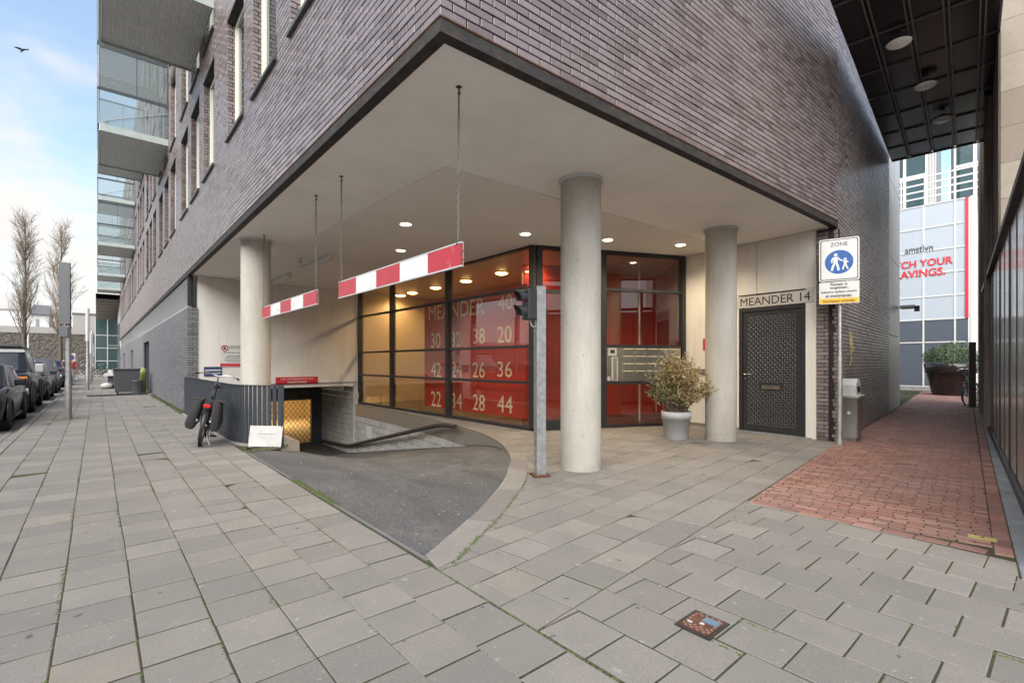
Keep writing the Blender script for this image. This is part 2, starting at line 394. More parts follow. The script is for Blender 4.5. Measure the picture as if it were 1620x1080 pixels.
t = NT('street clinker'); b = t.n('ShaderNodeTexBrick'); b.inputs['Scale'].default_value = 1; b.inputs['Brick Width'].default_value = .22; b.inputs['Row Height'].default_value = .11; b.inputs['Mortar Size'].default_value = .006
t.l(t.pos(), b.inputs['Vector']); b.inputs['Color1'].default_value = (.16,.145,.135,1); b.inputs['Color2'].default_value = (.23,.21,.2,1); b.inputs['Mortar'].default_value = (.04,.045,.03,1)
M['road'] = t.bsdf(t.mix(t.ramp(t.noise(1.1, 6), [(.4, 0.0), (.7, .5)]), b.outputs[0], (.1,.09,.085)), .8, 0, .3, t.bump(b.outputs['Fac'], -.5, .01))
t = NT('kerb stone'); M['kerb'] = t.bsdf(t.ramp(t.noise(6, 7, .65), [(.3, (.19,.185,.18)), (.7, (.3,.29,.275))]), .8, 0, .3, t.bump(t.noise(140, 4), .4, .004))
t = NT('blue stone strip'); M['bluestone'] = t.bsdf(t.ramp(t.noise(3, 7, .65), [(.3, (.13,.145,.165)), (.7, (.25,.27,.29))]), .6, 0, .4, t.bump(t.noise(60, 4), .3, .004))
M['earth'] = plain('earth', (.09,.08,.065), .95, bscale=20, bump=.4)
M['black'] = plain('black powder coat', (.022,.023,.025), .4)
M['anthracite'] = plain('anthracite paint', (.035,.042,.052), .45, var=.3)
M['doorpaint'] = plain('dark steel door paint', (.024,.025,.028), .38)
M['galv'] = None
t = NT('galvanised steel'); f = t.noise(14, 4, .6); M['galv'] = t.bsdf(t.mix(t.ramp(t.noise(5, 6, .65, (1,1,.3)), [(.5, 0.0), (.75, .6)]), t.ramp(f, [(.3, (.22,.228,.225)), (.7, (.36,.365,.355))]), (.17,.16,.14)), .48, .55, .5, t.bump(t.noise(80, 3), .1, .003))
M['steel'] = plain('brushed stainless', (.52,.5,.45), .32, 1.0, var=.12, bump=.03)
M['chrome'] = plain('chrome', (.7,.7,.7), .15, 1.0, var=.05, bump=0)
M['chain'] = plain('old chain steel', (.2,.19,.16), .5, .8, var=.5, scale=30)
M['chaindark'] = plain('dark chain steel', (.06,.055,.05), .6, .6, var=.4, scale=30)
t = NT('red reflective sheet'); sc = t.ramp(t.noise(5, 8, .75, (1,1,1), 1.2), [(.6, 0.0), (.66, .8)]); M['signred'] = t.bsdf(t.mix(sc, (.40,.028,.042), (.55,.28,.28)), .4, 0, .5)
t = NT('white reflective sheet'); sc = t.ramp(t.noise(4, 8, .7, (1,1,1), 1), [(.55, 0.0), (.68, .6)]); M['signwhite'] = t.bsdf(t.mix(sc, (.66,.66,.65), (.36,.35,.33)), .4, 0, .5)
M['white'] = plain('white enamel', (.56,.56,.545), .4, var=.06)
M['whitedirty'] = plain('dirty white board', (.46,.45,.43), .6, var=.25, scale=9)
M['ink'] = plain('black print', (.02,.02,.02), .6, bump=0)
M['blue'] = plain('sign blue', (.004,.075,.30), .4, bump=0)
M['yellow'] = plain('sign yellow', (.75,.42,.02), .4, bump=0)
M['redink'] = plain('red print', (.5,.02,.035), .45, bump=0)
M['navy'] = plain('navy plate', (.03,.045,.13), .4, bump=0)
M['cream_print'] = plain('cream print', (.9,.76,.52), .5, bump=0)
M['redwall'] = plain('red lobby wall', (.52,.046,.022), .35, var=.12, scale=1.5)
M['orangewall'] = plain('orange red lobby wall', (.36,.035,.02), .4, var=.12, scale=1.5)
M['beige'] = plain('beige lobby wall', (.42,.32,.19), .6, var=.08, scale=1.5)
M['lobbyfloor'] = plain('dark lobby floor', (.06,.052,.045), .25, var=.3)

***

▶ [INSTRUCTIONS TO FOLLOW] Omit pictures; set down the rest of the material word for word.

▶ [RESULT BELOW]
Keep writing the Blender script for this image. This is part 2, starting at line 394. More parts follow. The script is for Blender 4.5. Measure the picture as if it were 1620x1080 pixels.
t = NT('street clinker'); b = t.n('ShaderNodeTexBrick'); b.inputs['Scale'].default_value = 1; b.inputs['Brick Width'].default_value = .22; b.inputs['Row Height'].default_value = .11; b.inputs['Mortar Size'].default_value = .006
t.l(t.pos(), b.inputs['Vector']); b.inputs['Color1'].default_value = (.16,.145,.135,1); b.inputs['Color2'].default_value = (.23,.21,.2,1); b.inputs['Mortar'].default_value = (.04,.045,.03,1)
M['road'] = t.bsdf(t.mix(t.ramp(t.noise(1.1, 6), [(.4, 0.0), (.7, .5)]), b.outputs[0], (.1,.09,.085)), .8, 0, .3, t.bump(b.outputs['Fac'], -.5, .01))
t = NT('kerb stone'); M['kerb'] = t.bsdf(t.ramp(t.noise(6, 7, .65), [(.3, (.19,.185,.18)), (.7, (.3,.29,.275))]), .8, 0, .3, t.bump(t.noise(140, 4), .4, .004))
t = NT('blue stone strip'); M['bluestone'] = t.bsdf(t.ramp(t.noise(3, 7, .65), [(.3, (.13,.145,.165)), (.7, (.25,.27,.29))]), .6, 0, .4, t.bump(t.noise(60, 4), .3, .004))
M['earth'] = plain('earth', (.09,.08,.065), .95, bscale=20, bump=.4)
M['black'] = plain('black powder coat', (.022,.023,.025), .4)
M['anthracite'] = plain('anthracite paint', (.035,.042,.052), .45, var=.3)
M['doorpaint'] = plain('dark steel door paint', (.024,.025,.028), .38)
M['galv'] = None
t = NT('galvanised steel'); f = t.noise(14, 4, .6); M['galv'] = t.bsdf(t.mix(t.ramp(t.noise(5, 6, .65, (1,1,.3)), [(.5, 0.0), (.75, .6)]), t.ramp(f, [(.3, (.22,.228,.225)), (.7, (.36,.365,.355))]), (.17,.16,.14)), .48, .55, .5, t.bump(t.noise(80, 3), .1, .003))
M['steel'] = plain('brushed stainless', (.52,.5,.45), .32, 1.0, var=.12, bump=.03)
M['chrome'] = plain('chrome', (.7,.7,.7), .15, 1.0, var=.05, bump=0)
M['chain'] = plain('old chain steel', (.2,.19,.16), .5, .8, var=.5, scale=30)
M['chaindark'] = plain('dark chain steel', (.06,.055,.05), .6, .6, var=.4, scale=30)
t = NT('red reflective sheet'); sc = t.ramp(t.noise(5, 8, .75, (1,1,1), 1.2), [(.6, 0.0), (.66, .8)]); M['signred'] = t.bsdf(t.mix(sc, (.40,.028,.042), (.55,.28,.28)), .4, 0, .5)
t = NT('white reflective sheet'); sc = t.ramp(t.noise(4, 8, .7, (1,1,1), 1), [(.55, 0.0), (.68, .6)]); M['signwhite'] = t.bsdf(t.mix(sc, (.66,.66,.65), (.36,.35,.33)), .4, 0, .5)
M['white'] = plain('white enamel', (.56,.56,.545), .4, var=.06)
M['whitedirty'] = plain('dirty white board', (.46,.45,.43), .6, var=.25, scale=9)
M['ink'] = plain('black print', (.02,.02,.02), .6, bump=0)
M['blue'] = plain('sign blue', (.004,.075,.30), .4, bump=0)
M['yellow'] = plain('sign yellow', (.75,.42,.02), .4, bump=0)
M['redink'] = plain('red print', (.5,.02,.035), .45, bump=0)
M['navy'] = plain('navy plate', (.03,.045,.13), .4, bump=0)
M['cream_print'] = plain('cream print', (.9,.76,.52), .5, bump=0)
M['redwall'] = plain('red lobby wall', (.52,.046,.022), .35, var=.12, scale=1.5)
M['orangewall'] = plain('orange red lobby wall', (.36,.035,.02), .4, var=.12, scale=1.5)
M['beige'] = plain('beige lobby wall', (.42,.32,.19), .6, var=.08, scale=1.5)
M['lobbyfloor'] = plain('dark lobby floor', (.06,.052,.045), .25, var=.3)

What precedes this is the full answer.